From the GeoMipMapping (GMM) split-strategy, we end up with higher-resolution at our feet, and lower resolution with greater distance from the ''camera''. IE small squares moving out into big squares.

Now with Chunked LOD, I''m looking at screen-pixel error, and I do a pre-process that stores the variance of all my meshes (this happens at the same time I do my GeoMorphing delta''s, so it costs me no time and its done only once as a pre-process). Since I know the height-variance of the particular mesh representation it''s NOT the case that I will draw a large, low LOD representation at greater distances.

I do not have small squares at the player, and large squares distant from the player.

Instead, I have small squares at the player, and large squares distance from the player UNLESS the large square has large variance (height).
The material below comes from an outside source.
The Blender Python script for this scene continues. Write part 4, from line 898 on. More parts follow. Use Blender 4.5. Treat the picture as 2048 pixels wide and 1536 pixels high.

If there IS a large height variance, then I recurse deeper into my Chunked LOD quadtree and render a higher resolution mesh.

The result is I get small triangles (detail) where I need them, and large triangles (low detail) where I dont need them.

Thoughts? The idea here is nothing special, just that we dont necessarily have to have low-detail at greater distances, I have pockets of high detail where I need it, even though I am using a GMM-style split strategy.
Finally, the last thing I want to talk about is Batching.

It is not true that having only 2 triangles per mesh representation poses a batching problem. I still send any arbitrary number of triangles to the GPU as I want.

My pre-processed meshes contain only the verteces geometry (stored and read from a file), it does not contain the vertex buffer. Each mesh has an array of verteces that are required for it, the vertex buffer is not unique to each mesh.

As a result, at render time, I just traverse my Chunked LOD quadtree and add triangles to the vertex buffer (1 quad at a time, for each mesh + vertical skirts). They are added one after the other (as triangle lists) onto a single vertex buffer.

Batching works absolutely great with this technique (and also with Thatcher's).

No problems with this right? Thoughts ? Questions?

I'd love to hear some support, or criticism. Particularly with the heightmap collision stuff discussed in my first post, because that is the part that is still not done.

[edited by - WhileTrue on June 2, 2004 8:03:21 PM]
The biggest poblem with LOD terrains, as I see it, is that they''re quickly becomming less and less useful. If it takes longer to do your LOD calculations than it takes for the GPU to render those extra triangles, why bother at all? GPU processing power is growing much faster than CPU processing power at present, so it''s a trend that will continue.

This is especially true if you don''t have very great draw distances, or are using relatively small maps. Obviously if you''re drawing millions of triangles per frame with no LOD, you''d probably benefit by implementing the system, but if you''re only drawing a hundred thousand or so, you''re wasting your time.

The other issue with most terrain rendering algorithms is that they really don''t leave a whole lot of room to incorporate things like buildings and whatnot into the geometry. You wind up having to have special case handling for these items - and that seems kind of clunky to me. I''ve been working on a method of fixing that for a while now, though, and it seems to suit my needs (though it''s presenting some headaches when it comes to texturing).

---------------------------Hello, and Welcome to some arbitrary temporal location in the space-time continuum.

The collisions really need to be checked against the highest resolution mesh (ie. the heightmap) all the time. Otherwise your physics will break as the camera moves. Consider a ball rolling down a slight slope from top of a hill. As the camera moves further away, the top of the hill is simplified to fewer polygons. The polygon under the ball can now be sloped in a different direction than before and it''ll roll the wrong way (Or worse, find itself hanging in mid-air or sink underground).

If you use a good algorithm for your LOD error metric, you shouldn''t need to worry about visual inconsistency between collision and rendering. If you''re close enough to see if a player is properly planted on the terrain, it should be close enough that the terrain underneath him is rendered at high enough detail.

As for buildings and trees, a lot of games simply use models that are extended down into the ground. This makes it easier to plant them into uneven terrain anyway.